Our next take-away comes not from the judge’s order but from government filings referenced in it. One of these reveals that the special agent in charge of NARA’s Office of the Inspector General had made a criminal referral on Trump to the DOJ (!) over a document returned to NARA that had been torn up at some point. To the nimble legal mind of Margot Cleveland, this screams “witch hunt,” and she notes that the reference to torn-up documents wasn’t even included in the affidavit for the warrant, at least the part left unredacted. And there’s no justification for redacting that, considering that information was included in another briefing. In Cleveland’s words, “...maybe the DOJ realized that using torn documents as a pretext to search the home of a former President would paint the raid as political –- because it sure does make the special agent in charge’s referral look political.”

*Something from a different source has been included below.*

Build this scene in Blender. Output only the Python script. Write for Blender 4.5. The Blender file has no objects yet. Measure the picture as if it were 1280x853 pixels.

Finally, in explaining her decision to appoint a “special master,” Judge Cannon cited the incredible amount of leaking that has gone in with this case. She noted that a government attorney had acknowledged the existence of these “unfortunate” leaks (!) but stated he “had no knowledge” of any leaks stemming from his team. (As if they could have come from anywhere else.) As Cleveland points out, these “unfortunate” leaks point to how politicized this investigation is, for the Mar-A-Lago raid has sprung more leaks just in the past three weeks than than have escaped from John Durham’s special counsel team in three years.